Task brief: Copy out the listing exactly.
start
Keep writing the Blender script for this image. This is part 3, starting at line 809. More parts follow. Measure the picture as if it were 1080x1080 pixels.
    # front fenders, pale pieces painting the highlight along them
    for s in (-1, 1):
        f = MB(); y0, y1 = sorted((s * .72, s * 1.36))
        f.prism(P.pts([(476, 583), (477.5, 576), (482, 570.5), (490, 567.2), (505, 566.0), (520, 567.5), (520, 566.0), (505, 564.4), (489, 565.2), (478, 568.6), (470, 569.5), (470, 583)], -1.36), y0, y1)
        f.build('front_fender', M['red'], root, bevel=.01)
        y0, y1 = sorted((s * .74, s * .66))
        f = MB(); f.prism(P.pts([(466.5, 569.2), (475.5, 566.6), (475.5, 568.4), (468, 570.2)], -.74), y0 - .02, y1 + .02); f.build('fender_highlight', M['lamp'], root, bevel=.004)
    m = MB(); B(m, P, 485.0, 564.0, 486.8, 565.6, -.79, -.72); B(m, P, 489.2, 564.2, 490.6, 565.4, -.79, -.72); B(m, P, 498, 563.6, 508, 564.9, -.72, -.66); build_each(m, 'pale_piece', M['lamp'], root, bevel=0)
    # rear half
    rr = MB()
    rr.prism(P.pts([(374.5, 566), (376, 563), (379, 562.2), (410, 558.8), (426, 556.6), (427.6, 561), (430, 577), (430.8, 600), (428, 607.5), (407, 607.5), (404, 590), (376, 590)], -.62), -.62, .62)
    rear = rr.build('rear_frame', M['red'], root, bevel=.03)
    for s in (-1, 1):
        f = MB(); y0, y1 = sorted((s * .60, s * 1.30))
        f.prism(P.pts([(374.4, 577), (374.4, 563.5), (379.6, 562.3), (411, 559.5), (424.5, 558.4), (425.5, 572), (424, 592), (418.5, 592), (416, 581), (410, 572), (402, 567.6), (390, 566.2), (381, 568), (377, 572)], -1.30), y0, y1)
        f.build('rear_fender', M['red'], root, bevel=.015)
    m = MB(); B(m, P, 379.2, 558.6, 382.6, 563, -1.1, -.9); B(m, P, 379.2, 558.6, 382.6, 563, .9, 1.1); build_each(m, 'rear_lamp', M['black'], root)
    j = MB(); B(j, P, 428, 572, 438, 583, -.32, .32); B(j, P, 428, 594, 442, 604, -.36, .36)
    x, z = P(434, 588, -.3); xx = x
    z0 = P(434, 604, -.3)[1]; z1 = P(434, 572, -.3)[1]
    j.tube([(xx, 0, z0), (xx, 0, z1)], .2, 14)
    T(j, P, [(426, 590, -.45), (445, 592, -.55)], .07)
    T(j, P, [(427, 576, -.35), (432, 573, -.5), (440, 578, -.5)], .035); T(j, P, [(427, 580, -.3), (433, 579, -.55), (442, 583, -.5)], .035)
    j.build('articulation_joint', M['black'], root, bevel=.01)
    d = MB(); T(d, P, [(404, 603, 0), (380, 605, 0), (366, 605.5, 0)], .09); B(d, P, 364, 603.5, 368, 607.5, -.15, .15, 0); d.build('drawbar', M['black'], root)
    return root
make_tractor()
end
Solved problem:
Keep writing the Blender script for this image. This is part 3, starting at line 809. More parts follow. Measure the picture as if it were 1080x1080 pixels.
    # front fenders, pale pieces painting the highlight along them
    for s in (-1, 1):
        f = MB(); y0, y1 = sorted((s * .72, s * 1.36))
        f.prism(P.pts([(476, 583), (477.5, 576), (482, 570.5), (490, 567.2), (505, 566.0), (520, 567.5), (520, 566.0), (505, 564.4), (489, 565.2), (478, 568.6), (470, 569.5), (470, 583)], -1.36), y0, y1)
        f.build('front_fender', M['red'], root, bevel=.01)
        y0, y1 = sorted((s * .74, s * .66))
        f = MB(); f.prism(P.pts([(466.5, 569.2), (475.5, 566.6), (475.5, 568.4), (468, 570.2)], -.74), y0 - .02, y1 + .02); f.build('fender_highlight', M['lamp'], root, bevel=.004)
    m = MB(); B(m, P, 485.0, 564.0, 486.8, 565.6, -.79, -.72); B(m, P, 489.2, 564.2, 490.6, 565.4, -.79, -.72); B(m, P, 498, 563.6, 508, 564.9, -.72, -.66); build_each(m, 'pale_piece', M['lamp'], root, bevel=0)
    # rear half
    rr = MB()
    rr.prism(P.pts([(374.5, 566), (376, 563), (379, 562.2), (410, 558.8), (426, 556.6), (427.6, 561), (430, 577), (430.8, 600), (428, 607.5), (407, 607.5), (404, 590), (376, 590)], -.62), -.62, .62)
    rear = rr.build('rear_frame', M['red'], root, bevel=.03)
    for s in (-1, 1):
        f = MB(); y0, y1 = sorted((s * .60, s * 1.30))
        f.prism(P.pts([(374.4, 577), (374.4, 563.5), (379.6, 562.3), (411, 559.5), (424.5, 558.4), (425.5, 572), (424, 592), (418.5, 592), (416, 581), (410, 572), (402, 567.6), (390, 566.2), (381, 568), (377, 572)], -1.30), y0, y1)
        f.build('rear_fender', M['red'], root, bevel=.015)
    m = MB(); B(m, P, 379.2, 558.6, 382.6, 563, -1.1, -.9); B(m, P, 379.2, 558.6, 382.6, 563, .9, 1.1); build_each(m, 'rear_lamp', M['black'], root)
    j = MB(); B(j, P, 428, 572, 438, 583, -.32, .32); B(j, P, 428, 594, 442, 604, -.36, .36)
    x, z = P(434, 588, -.3); xx = x
    z0 = P(434, 604, -.3)[1]; z1 = P(434, 572, -.3)[1]
    j.tube([(xx, 0, z0), (xx, 0, z1)], .2, 14)
    T(j, P, [(426, 590, -.45), (445, 592, -.55)], .07)
    T(j, P, [(427, 576, -.35), (432, 573, -.5), (440, 578, -.5)], .035); T(j, P, [(427, 580, -.3), (433, 579, -.55), (442, 583, -.5)], .035)
    j.build('articulation_joint', M['black'], root, bevel=.01)
    d = MB(); T(d, P, [(404, 603, 0), (380, 605, 0), (366, 605.5, 0)], .09); B(d, P, 364, 603.5, 368, 607.5, -.15, .15, 0); d.build('drawbar', M['black'], root)
    return root
make_tractor()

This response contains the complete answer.